WHAT YOU HAVE TO DO –
Reproduce all records exactly.

INPUT ROWS –
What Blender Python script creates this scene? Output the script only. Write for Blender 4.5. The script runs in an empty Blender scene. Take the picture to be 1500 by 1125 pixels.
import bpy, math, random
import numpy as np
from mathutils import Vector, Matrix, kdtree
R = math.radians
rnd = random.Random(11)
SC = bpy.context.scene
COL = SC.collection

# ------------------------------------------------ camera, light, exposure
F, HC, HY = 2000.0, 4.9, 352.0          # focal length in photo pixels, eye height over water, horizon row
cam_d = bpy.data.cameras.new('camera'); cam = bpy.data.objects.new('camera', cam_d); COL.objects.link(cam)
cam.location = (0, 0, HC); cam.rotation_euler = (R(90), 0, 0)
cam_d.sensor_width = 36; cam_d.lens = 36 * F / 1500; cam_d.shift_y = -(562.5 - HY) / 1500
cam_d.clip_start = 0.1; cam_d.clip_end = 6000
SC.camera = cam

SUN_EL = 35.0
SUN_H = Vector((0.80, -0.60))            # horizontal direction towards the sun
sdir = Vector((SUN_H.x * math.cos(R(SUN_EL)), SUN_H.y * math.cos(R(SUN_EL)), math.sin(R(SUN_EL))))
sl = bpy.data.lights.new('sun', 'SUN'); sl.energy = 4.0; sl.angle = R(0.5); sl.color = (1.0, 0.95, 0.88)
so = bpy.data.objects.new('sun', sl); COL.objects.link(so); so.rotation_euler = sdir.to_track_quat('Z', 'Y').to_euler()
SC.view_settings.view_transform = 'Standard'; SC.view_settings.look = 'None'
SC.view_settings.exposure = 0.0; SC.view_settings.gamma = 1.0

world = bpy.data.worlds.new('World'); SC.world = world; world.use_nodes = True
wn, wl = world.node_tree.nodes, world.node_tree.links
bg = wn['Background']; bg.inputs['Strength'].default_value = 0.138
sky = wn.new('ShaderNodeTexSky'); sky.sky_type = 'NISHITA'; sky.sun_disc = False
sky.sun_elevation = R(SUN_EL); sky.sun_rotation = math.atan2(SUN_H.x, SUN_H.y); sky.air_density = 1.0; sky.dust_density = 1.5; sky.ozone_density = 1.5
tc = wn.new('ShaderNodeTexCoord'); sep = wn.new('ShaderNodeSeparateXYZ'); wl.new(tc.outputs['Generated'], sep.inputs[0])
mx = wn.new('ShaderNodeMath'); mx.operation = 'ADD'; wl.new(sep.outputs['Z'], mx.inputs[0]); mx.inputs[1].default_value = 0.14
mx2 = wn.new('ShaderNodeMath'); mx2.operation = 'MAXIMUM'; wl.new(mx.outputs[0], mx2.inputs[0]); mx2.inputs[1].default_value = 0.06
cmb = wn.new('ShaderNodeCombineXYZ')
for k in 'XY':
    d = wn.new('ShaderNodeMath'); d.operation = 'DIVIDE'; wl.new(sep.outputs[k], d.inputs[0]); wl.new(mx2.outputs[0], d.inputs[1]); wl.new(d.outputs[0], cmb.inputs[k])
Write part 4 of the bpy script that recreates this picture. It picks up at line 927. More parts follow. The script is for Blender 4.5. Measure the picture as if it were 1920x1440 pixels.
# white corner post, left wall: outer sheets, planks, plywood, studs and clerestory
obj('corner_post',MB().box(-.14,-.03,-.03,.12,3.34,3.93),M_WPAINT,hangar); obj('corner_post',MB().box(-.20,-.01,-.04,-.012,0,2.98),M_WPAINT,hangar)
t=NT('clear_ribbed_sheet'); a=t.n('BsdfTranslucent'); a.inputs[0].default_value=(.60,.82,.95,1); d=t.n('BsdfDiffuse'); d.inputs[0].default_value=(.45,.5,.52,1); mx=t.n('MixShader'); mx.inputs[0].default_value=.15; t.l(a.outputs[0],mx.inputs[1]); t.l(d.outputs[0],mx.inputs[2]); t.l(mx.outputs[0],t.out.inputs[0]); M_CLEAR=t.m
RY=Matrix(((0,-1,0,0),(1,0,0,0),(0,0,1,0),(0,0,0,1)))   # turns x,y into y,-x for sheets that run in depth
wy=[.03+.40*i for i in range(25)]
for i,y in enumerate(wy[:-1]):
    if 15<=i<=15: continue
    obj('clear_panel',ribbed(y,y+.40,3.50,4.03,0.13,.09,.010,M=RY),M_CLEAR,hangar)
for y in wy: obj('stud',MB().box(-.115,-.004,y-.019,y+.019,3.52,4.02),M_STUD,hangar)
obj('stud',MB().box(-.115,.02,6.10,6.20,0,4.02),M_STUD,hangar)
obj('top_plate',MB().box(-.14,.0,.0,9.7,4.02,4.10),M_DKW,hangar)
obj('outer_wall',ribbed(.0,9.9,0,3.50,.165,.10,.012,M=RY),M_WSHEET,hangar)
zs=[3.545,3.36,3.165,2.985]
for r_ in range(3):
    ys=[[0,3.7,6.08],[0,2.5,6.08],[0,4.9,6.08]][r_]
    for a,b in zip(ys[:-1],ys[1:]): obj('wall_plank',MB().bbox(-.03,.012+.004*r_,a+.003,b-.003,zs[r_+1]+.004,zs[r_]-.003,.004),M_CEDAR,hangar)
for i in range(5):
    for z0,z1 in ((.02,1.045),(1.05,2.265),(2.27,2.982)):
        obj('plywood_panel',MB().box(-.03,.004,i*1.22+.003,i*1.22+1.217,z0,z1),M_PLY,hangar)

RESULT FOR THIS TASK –
What Blender Python script creates this scene? Output the script only. Write for Blender 4.5. The script runs in an empty Blender scene. Take the picture to be 1500 by 1125 pixels.
import bpy, math, random
import numpy as np
from mathutils import Vector, Matrix, kdtree
R = math.radians
rnd = random.Random(11)
SC = bpy.context.scene
COL = SC.collection

# ------------------------------------------------ camera, light, exposure
F, HC, HY = 2000.0, 4.9, 352.0          # focal length in photo pixels, eye height over water, horizon row
cam_d = bpy.data.cameras.new('camera'); cam = bpy.data.objects.new('camera', cam_d); COL.objects.link(cam)
cam.location = (0, 0, HC); cam.rotation_euler = (R(90), 0, 0)
cam_d.sensor_width = 36; cam_d.lens = 36 * F / 1500; cam_d.shift_y = -(562.5 - HY) / 1500
cam_d.clip_start = 0.1; cam_d.clip_end = 6000
SC.camera = cam

SUN_EL = 35.0
SUN_H = Vector((0.80, -0.60))            # horizontal direction towards the sun
sdir = Vector((SUN_H.x * math.cos(R(SUN_EL)), SUN_H.y * math.cos(R(SUN_EL)), math.sin(R(SUN_EL))))
sl = bpy.data.lights.new('sun', 'SUN'); sl.energy = 4.0; sl.angle = R(0.5); sl.color = (1.0, 0.95, 0.88)
so = bpy.data.objects.new('sun', sl); COL.objects.link(so); so.rotation_euler = sdir.to_track_quat('Z', 'Y').to_euler()
SC.view_settings.view_transform = 'Standard'; SC.view_settings.look = 'None'
SC.view_settings.exposure = 0.0; SC.view_settings.gamma = 1.0

world = bpy.data.worlds.new('World'); SC.world = world; world.use_nodes = True
wn, wl = world.node_tree.nodes, world.node_tree.links
bg = wn['Background']; bg.inputs['Strength'].default_value = 0.138
sky = wn.new('ShaderNodeTexSky'); sky.sky_type = 'NISHITA'; sky.sun_disc = False
sky.sun_elevation = R(SUN_EL); sky.sun_rotation = math.atan2(SUN_H.x, SUN_H.y); sky.air_density = 1.0; sky.dust_density = 1.5; sky.ozone_density = 1.5
tc = wn.new('ShaderNodeTexCoord'); sep = wn.new('ShaderNodeSeparateXYZ'); wl.new(tc.outputs['Generated'], sep.inputs[0])
mx = wn.new('ShaderNodeMath'); mx.operation = 'ADD'; wl.new(sep.outputs['Z'], mx.inputs[0]); mx.inputs[1].default_value = 0.14
mx2 = wn.new('ShaderNodeMath'); mx2.operation = 'MAXIMUM'; wl.new(mx.outputs[0], mx2.inputs[0]); mx2.inputs[1].default_value = 0.06
cmb = wn.new('ShaderNodeCombineXYZ')
for k in 'XY':
    d = wn.new('ShaderNodeMath'); d.operation = 'DIVIDE'; wl.new(sep.outputs[k], d.inputs[0]); wl.new(mx2.outputs[0], d.inputs[1]); wl.new(d.outputs[0], cmb.inputs[k])
Write part 4 of the bpy script that recreates this picture. It picks up at line 927. More parts follow. The script is for Blender 4.5. Measure the picture as if it were 1920x1440 pixels.
# white corner post, left wall: outer sheets, planks, plywood, studs and clerestory
obj('corner_post',MB().box(-.14,-.03,-.03,.12,3.34,3.93),M_WPAINT,hangar); obj('corner_post',MB().box(-.20,-.01,-.04,-.012,0,2.98),M_WPAINT,hangar)
t=NT('clear_ribbed_sheet'); a=t.n('BsdfTranslucent'); a.inputs[0].default_value=(.60,.82,.95,1); d=t.n('BsdfDiffuse'); d.inputs[0].default_value=(.45,.5,.52,1); mx=t.n('MixShader'); mx.inputs[0].default_value=.15; t.l(a.outputs[0],mx.inputs[1]); t.l(d.outputs[0],mx.inputs[2]); t.l(mx.outputs[0],t.out.inputs[0]); M_CLEAR=t.m
RY=Matrix(((0,-1,0,0),(1,0,0,0),(0,0,1,0),(0,0,0,1)))   # turns x,y into y,-x for sheets that run in depth
wy=[.03+.40*i for i in range(25)]
for i,y in enumerate(wy[:-1]):
    if 15<=i<=15: continue
    obj('clear_panel',ribbed(y,y+.40,3.50,4.03,0.13,.09,.010,M=RY),M_CLEAR,hangar)
for y in wy: obj('stud',MB().box(-.115,-.004,y-.019,y+.019,3.52,4.02),M_STUD,hangar)
obj('stud',MB().box(-.115,.02,6.10,6.20,0,4.02),M_STUD,hangar)
obj('top_plate',MB().box(-.14,.0,.0,9.7,4.02,4.10),M_DKW,hangar)
obj('outer_wall',ribbed(.0,9.9,0,3.50,.165,.10,.012,M=RY),M_WSHEET,hangar)
zs=[3.545,3.36,3.165,2.985]
for r_ in range(3):
    ys=[[0,3.7,6.08],[0,2.5,6.08],[0,4.9,6.08]][r_]
    for a,b in zip(ys[:-1],ys[1:]): obj('wall_plank',MB().bbox(-.03,.012+.004*r_,a+.003,b-.003,zs[r_+1]+.004,zs[r_]-.003,.004),M_CEDAR,hangar)
for i in range(5):
    for z0,z1 in ((.02,1.045),(1.05,2.265),(2.27,2.982)):
        obj('plywood_panel',MB().box(-.03,.004,i*1.22+.003,i*1.22+1.217,z0,z1),M_PLY,hangar)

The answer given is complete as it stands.